The Blog

  • October 16, 2015
  • Lighting up Process

    I’ve been saying for a while that we’re heading toward an era when process dominates and traditional transactions become just one part of those processes. Now, you might say that’s the way it’s always been and I won’t disagree. But historically, processes were more or less managed by employees who used information systems to inform their decision-making and the result was recorded as a transaction.

    Today we are increasingly asking our machines to run the show and that’s fine but too often we expect the old systems that supported employee mediated processes to support customers. It’s a bad idea too because in my research, one of the greatest sources of customer unhappiness is a process that crashed because the customer didn’t know enough to use the transaction support system properly. Truth be told, Einstein might not be able to fathom some of these older systems and I know he’d be one of the first to complain.
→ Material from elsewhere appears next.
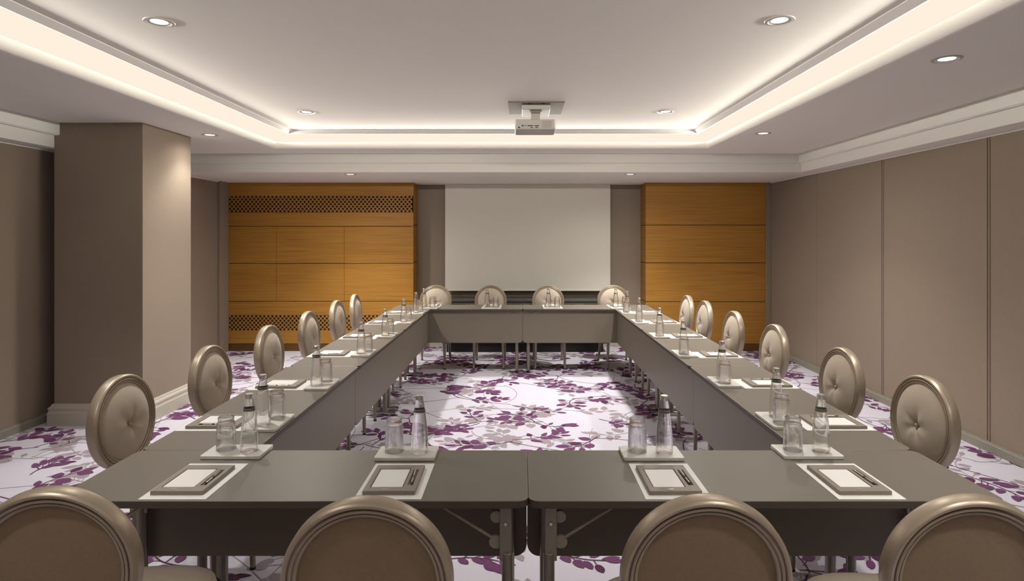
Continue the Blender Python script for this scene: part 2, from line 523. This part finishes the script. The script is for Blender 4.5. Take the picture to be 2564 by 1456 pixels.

He once said repeating the same action expecting a different result is the definition of madness. So I wouldn’t expect old Mr. Relativity to take more than one crack at some of the transaction support systems out there today.

    But there’s all kind of good news for process devotes like me these days. Two major customer facing processes have gotten the support they need and are writing CRM history—CPQ and Incentive Compensation. Another, the loyalty process is on the horizon.

    CPQ

    Like many of today’s star processes, CPQ was a totally manual thing for a long time and it involved many spreadsheets. There were sheets for products and price lists, sheets for discount structures, and of course, proposals were generated on spreadsheets too. CPQ was a manual task that many sales reps found ways around that ultimately cost their companies money. For instance rather than generating new quotes for each customer, sometimes a rep in a hurry would change a few particulars on another quote and have something. This often took no notice of delicacies like one customer’s discount level against another’s. Sometimes prices changed and the changes weren’t reflected in the cloned proposals. Ooops!

    It goes on and on but it’s nice to know that those days are in the past for any company that uses a modern CPQ system. Better yet, CPQ systems make it easy to include the boss in a workflow to check the discounts and configurations. So with all this CPQ became a process rather than just a bunch of loosely tied spreadsheets.

    Incentive Compensation

    The biggest change in processes, I believe, comes in the incentive compensation space. Here’s a process that started in the back office and completely morphed before becoming a sales tool. Compensation was largely a financial department thing handled by the CFO’s team at the end of a quarter. They tallied up sales and cut checks and sometimes there was broad agreement between the back office and the sales reps. Other times, the reps found errors and were upset.

    When automation took over it became very easy to come up with numbers at the end of quarters that everyone accepted. Incentive compensation systems replaced the overlapping spreadsheets that sales managers used to record attainment and incentivize reps, as well as the spreadsheets that the reps kept, often called shadow accounting.

    Then something really interesting happened. Sales managers realized they could proactively plan the quarter or even the year using what had only been a retrospective financial and accounting tool. Not only that but they were also able to more finely tune incentives. Early comp plans stressed a dollar value for making quota but with a real system, managers found they could assign goals by product, profitability, or just plain revenue if they wanted to. The point is they suddenly had the ability to customize the ways they managed people.

    We’re a long way from being done with this conversion too. Process centric systems like CPQ and Incentive compensation are becoming the places where back office meets front. CPQ is most effective when it can easily access back office data about what products a customer already has, the master product and price list, and the customer’s payment history. Incentive compensation can do a better job when it can integrate employee data from HCM systems, for instance.

    In all of this we can see a discussion starting about the incentive process or the quoting process and not simply getting the goals and objectives or a quote out the door. That’s progress because it gets us closer to being in some very important moments of truth with our customers and our employees. What’s next? I am thinking a lot about a customer loyalty process these days. Loyalty is too often associated with a transaction—you buy, I give something, a “reward” in return—which I think is wrong because it doesn’t really promote loyalty. If what you want is some way of assuring yourself that a customer will behave loyally even when you aren’t giving something away, then you need to seriously rethink it. Hint: Apple doesn’t give rewards or discounts but its customers are among the most loyal. Why? That’s a story for another time.